══ THE DATA ══
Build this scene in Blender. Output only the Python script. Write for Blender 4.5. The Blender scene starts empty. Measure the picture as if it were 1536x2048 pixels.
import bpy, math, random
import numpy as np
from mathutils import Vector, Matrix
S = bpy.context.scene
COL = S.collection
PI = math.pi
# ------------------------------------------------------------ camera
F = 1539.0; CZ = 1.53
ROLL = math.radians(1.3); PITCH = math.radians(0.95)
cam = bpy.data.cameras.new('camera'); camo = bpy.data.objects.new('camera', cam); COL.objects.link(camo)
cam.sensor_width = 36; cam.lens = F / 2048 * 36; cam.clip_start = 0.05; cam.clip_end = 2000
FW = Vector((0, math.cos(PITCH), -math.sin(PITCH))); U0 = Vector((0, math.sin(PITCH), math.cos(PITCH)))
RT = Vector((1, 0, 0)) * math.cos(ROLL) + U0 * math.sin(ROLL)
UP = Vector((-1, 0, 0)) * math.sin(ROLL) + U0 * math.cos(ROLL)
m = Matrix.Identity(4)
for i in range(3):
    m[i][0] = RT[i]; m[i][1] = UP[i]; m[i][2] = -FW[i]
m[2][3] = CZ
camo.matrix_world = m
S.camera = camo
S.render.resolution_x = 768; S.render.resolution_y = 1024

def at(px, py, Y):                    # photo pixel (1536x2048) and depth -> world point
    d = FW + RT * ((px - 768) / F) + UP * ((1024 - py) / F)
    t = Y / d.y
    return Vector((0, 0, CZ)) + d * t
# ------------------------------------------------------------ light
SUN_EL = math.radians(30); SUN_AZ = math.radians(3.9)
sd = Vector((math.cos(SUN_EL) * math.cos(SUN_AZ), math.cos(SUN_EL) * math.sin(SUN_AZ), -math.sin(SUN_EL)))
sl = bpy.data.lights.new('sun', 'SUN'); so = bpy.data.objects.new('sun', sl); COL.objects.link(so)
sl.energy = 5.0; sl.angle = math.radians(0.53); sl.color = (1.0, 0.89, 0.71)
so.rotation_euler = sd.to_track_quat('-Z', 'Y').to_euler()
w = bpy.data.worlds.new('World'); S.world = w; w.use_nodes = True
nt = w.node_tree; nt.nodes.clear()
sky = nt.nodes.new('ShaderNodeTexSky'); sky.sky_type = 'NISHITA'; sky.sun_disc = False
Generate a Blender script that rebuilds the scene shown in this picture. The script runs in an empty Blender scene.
═══
From the records above, extract everything verbatim.

■ SOLUTION TO THIS EXERCISE:
Build this scene in Blender. Output only the Python script. Write for Blender 4.5. The Blender scene starts empty. Measure the picture as if it were 1536x2048 pixels.
import bpy, math, random
import numpy as np
from mathutils import Vector, Matrix
S = bpy.context.scene
COL = S.collection
PI = math.pi
# ------------------------------------------------------------ camera
F = 1539.0; CZ = 1.53
ROLL = math.radians(1.3); PITCH = math.radians(0.95)
cam = bpy.data.cameras.new('camera'); camo = bpy.data.objects.new('camera', cam); COL.objects.link(camo)
cam.sensor_width = 36; cam.lens = F / 2048 * 36; cam.clip_start = 0.05; cam.clip_end = 2000
FW = Vector((0, math.cos(PITCH), -math.sin(PITCH))); U0 = Vector((0, math.sin(PITCH), math.cos(PITCH)))
RT = Vector((1, 0, 0)) * math.cos(ROLL) + U0 * math.sin(ROLL)
UP = Vector((-1, 0, 0)) * math.sin(ROLL) + U0 * math.cos(ROLL)
m = Matrix.Identity(4)
for i in range(3):
    m[i][0] = RT[i]; m[i][1] = UP[i]; m[i][2] = -FW[i]
m[2][3] = CZ
camo.matrix_world = m
S.camera = camo
S.render.resolution_x = 768; S.render.resolution_y = 1024

def at(px, py, Y):                    # photo pixel (1536x2048) and depth -> world point
    d = FW + RT * ((px - 768) / F) + UP * ((1024 - py) / F)
    t = Y / d.y
    return Vector((0, 0, CZ)) + d * t
# ------------------------------------------------------------ light
SUN_EL = math.radians(30); SUN_AZ = math.radians(3.9)
sd = Vector((math.cos(SUN_EL) * math.cos(SUN_AZ), math.cos(SUN_EL) * math.sin(SUN_AZ), -math.sin(SUN_EL)))
sl = bpy.data.lights.new('sun', 'SUN'); so = bpy.data.objects.new('sun', sl); COL.objects.link(so)
sl.energy = 5.0; sl.angle = math.radians(0.53); sl.color = (1.0, 0.89, 0.71)
so.rotation_euler = sd.to_track_quat('-Z', 'Y').to_euler()
w = bpy.data.worlds.new('World'); S.world = w; w.use_nodes = True
nt = w.node_tree; nt.nodes.clear()
sky = nt.nodes.new('ShaderNodeTexSky'); sky.sky_type = 'NISHITA'; sky.sun_disc = False
Generate a Blender script that rebuilds the scene shown in this picture. The script runs in an empty Blender scene.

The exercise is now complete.